Detecting Brute Force Attacks with Splunk
Brute force attacks aren't just random password guesses. They are high-volume authentication failures that leave a clear trail in system logs. In this project, I built a Splunk detection workflow to identify brute force activity, create automated alerts, and visualise the results in a dashboard.
This was my first hands-on Splunk project, and here's how I did it step by step:
1: Ingest Authentication Logs
Before we can detect anything, Splunk needs the right data, so I ingested Linux authentication logs (linux_auth_demo) into a dedicated index called "lab".
I kept all test logs inside the lab index to avoid mixing them with production or default Splunk data.
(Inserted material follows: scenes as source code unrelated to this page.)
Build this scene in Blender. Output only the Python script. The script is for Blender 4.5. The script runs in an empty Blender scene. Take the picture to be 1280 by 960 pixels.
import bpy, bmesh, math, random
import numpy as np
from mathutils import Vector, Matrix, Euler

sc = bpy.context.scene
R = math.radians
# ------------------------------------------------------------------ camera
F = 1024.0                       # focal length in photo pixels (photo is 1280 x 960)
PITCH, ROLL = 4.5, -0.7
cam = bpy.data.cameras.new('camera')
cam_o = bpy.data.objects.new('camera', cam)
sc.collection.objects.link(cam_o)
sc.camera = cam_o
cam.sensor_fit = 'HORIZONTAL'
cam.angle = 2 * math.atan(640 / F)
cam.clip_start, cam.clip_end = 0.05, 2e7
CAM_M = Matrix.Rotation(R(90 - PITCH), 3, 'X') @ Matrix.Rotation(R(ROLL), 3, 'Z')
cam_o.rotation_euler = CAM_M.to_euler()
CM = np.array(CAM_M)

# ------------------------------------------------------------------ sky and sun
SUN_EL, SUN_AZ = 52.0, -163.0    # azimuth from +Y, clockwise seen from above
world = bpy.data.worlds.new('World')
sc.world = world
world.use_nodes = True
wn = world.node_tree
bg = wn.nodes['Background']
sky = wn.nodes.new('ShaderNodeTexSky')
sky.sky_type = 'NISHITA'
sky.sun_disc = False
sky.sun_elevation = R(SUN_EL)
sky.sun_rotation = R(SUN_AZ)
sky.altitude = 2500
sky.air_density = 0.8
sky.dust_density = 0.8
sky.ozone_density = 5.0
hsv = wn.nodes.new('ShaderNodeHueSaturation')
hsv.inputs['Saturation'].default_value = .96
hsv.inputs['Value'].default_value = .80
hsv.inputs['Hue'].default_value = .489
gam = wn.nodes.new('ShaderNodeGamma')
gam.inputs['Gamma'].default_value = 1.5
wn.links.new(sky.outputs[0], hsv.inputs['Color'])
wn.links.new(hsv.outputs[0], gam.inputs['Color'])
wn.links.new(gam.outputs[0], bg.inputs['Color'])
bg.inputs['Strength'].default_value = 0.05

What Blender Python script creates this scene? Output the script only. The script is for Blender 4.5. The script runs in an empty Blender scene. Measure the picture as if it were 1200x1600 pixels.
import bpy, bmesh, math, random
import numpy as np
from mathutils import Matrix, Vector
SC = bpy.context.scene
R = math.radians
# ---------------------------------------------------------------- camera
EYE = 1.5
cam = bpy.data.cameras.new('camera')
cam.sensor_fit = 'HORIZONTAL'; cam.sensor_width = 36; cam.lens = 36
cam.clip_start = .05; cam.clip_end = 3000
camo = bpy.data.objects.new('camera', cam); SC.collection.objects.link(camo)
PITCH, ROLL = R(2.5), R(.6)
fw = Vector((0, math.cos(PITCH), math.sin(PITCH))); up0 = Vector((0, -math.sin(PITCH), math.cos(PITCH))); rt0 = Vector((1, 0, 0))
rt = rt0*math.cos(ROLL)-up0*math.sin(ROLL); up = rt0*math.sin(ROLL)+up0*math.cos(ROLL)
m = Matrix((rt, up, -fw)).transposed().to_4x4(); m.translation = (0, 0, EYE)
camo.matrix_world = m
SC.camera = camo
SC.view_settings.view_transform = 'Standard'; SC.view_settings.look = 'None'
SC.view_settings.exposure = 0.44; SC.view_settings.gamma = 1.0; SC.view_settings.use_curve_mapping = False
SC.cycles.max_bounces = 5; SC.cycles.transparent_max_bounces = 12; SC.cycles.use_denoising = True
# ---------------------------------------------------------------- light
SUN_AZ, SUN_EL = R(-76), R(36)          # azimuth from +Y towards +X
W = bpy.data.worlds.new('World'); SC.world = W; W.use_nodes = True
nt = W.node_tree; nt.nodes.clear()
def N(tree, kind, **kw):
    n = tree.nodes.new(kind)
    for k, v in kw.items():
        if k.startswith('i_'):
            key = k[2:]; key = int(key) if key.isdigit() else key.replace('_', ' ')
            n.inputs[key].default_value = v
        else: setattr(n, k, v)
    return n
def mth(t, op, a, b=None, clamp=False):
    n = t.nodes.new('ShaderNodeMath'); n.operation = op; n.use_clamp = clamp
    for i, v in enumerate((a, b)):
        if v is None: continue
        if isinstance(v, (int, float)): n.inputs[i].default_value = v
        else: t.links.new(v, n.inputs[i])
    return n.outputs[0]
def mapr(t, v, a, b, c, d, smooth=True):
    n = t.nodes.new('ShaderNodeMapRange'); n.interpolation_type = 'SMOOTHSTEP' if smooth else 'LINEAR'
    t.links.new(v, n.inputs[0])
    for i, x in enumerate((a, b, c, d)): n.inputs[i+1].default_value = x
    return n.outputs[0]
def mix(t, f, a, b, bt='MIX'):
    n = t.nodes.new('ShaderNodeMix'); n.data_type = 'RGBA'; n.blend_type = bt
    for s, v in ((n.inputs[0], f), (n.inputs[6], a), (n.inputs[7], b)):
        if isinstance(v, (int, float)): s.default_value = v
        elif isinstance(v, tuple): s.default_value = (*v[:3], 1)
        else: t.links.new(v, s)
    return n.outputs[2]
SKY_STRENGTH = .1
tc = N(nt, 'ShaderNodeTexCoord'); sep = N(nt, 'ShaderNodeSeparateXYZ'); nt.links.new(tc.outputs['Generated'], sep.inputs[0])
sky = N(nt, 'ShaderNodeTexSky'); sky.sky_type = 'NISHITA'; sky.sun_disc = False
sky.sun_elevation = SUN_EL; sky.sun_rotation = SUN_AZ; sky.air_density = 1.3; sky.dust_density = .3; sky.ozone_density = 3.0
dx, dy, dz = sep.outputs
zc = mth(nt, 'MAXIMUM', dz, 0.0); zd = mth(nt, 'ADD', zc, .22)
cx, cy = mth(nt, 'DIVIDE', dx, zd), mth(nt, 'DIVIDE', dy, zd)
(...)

2: Search for Failed Logins
The raw logs contain both successful and failed login attempts. To isolate brute force behaviour, I searched for events with the keyword "Failed password".
This gave me individual failed login attempts, but brute force detection requires grouping them.
3: Identify Suspicious Spikes
Afterwards, I built a query that groups failed logins by source IP (src) and counts them over time.
This makes it easy to spot IPs generating bursts of failed logins within a short time window.
4: Create a Real-Time Alert
Detecting is good, but alerts are what analysts rely on, therefore I converted the search into an alert:
- Type: Real-time
- Trigger: If failed login attempts exceed a threshold (for example: 5 in 5 minutes)
- Throttle: By source IP (so we don't get spammed)
- Severity: High
This ensures analysts are notified only when brute force activity truly looks suspicious, not just from a user typing a password once by mistake.
5: Build a Dashboard Panel
Finally, I visualized the data in a Splunk dashboard panel:
- X-axis: Time
- Y-axis: Number of failed login attempts
- Split by: Source IP
This gives a clear at-a-glance picture of which IPs are hammering the system.
6: Filter Out Noise
Not every spike is malicious, which is why I filtered out service accounts and test environments to avoid false positives and keep the focus on real brute force attempts.
Conclusion
This project gave me hands-on experience with Splunk search, alerting, and dashboarding. It has also taught me that brute force attacks are noisy; but without the right filtering, the alerts can drown analysts in false positives.